*Exercise directions*. Set down the full listing exactly, character for character.

··········

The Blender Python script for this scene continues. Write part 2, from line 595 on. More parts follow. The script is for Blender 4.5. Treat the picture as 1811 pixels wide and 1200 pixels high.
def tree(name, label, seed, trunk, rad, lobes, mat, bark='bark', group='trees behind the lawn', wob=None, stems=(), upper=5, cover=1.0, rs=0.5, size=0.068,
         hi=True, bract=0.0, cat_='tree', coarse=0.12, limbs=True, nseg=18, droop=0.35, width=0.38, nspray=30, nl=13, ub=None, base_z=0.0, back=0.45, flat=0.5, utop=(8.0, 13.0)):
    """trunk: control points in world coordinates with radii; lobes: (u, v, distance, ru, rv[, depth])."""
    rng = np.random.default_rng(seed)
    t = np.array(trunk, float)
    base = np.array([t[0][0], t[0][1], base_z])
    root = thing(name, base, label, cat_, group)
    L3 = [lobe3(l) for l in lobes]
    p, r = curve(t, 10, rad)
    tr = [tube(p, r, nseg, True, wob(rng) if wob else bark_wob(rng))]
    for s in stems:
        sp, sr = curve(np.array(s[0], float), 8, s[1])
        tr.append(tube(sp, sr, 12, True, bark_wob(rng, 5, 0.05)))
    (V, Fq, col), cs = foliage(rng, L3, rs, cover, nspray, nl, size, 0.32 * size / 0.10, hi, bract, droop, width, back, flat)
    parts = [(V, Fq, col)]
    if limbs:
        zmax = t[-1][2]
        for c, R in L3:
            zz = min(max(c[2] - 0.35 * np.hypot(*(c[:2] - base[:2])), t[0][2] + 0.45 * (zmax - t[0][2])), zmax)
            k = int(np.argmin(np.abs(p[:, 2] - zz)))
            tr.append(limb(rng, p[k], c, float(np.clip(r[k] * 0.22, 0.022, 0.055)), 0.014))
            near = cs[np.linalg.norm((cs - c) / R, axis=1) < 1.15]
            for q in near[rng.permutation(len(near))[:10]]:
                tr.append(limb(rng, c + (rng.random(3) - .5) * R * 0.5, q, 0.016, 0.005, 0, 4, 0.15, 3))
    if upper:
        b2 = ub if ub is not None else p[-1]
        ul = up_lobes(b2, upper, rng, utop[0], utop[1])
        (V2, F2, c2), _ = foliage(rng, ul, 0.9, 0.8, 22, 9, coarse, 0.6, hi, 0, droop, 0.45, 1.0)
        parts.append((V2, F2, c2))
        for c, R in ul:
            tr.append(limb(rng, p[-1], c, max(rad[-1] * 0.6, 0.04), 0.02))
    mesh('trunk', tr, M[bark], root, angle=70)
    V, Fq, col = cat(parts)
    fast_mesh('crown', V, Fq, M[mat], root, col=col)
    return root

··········

*Reply to the task*.
The Blender Python script for this scene continues. Write part 2, from line 595 on. More parts follow. The script is for Blender 4.5. Treat the picture as 1811 pixels wide and 1200 pixels high.
def tree(name, label, seed, trunk, rad, lobes, mat, bark='bark', group='trees behind the lawn', wob=None, stems=(), upper=5, cover=1.0, rs=0.5, size=0.068,
         hi=True, bract=0.0, cat_='tree', coarse=0.12, limbs=True, nseg=18, droop=0.35, width=0.38, nspray=30, nl=13, ub=None, base_z=0.0, back=0.45, flat=0.5, utop=(8.0, 13.0)):
    """trunk: control points in world coordinates with radii; lobes: (u, v, distance, ru, rv[, depth])."""
    rng = np.random.default_rng(seed)
    t = np.array(trunk, float)
    base = np.array([t[0][0], t[0][1], base_z])
    root = thing(name, base, label, cat_, group)
    L3 = [lobe3(l) for l in lobes]
    p, r = curve(t, 10, rad)
    tr = [tube(p, r, nseg, True, wob(rng) if wob else bark_wob(rng))]
    for s in stems:
        sp, sr = curve(np.array(s[0], float), 8, s[1])
        tr.append(tube(sp, sr, 12, True, bark_wob(rng, 5, 0.05)))
    (V, Fq, col), cs = foliage(rng, L3, rs, cover, nspray, nl, size, 0.32 * size / 0.10, hi, bract, droop, width, back, flat)
    parts = [(V, Fq, col)]
    if limbs:
        zmax = t[-1][2]
        for c, R in L3:
            zz = min(max(c[2] - 0.35 * np.hypot(*(c[:2] - base[:2])), t[0][2] + 0.45 * (zmax - t[0][2])), zmax)
            k = int(np.argmin(np.abs(p[:, 2] - zz)))
            tr.append(limb(rng, p[k], c, float(np.clip(r[k] * 0.22, 0.022, 0.055)), 0.014))
            near = cs[np.linalg.norm((cs - c) / R, axis=1) < 1.15]
            for q in near[rng.permutation(len(near))[:10]]:
                tr.append(limb(rng, c + (rng.random(3) - .5) * R * 0.5, q, 0.016, 0.005, 0, 4, 0.15, 3))
    if upper:
        b2 = ub if ub is not None else p[-1]
        ul = up_lobes(b2, upper, rng, utop[0], utop[1])
        (V2, F2, c2), _ = foliage(rng, ul, 0.9, 0.8, 22, 9, coarse, 0.6, hi, 0, droop, 0.45, 1.0)
        parts.append((V2, F2, c2))
        for c, R in ul:
            tr.append(limb(rng, p[-1], c, max(rad[-1] * 0.6, 0.04), 0.02))
    mesh('trunk', tr, M[bark], root, angle=70)
    V, Fq, col = cat(parts)
    fast_mesh('crown', V, Fq, M[mat], root, col=col)
    return root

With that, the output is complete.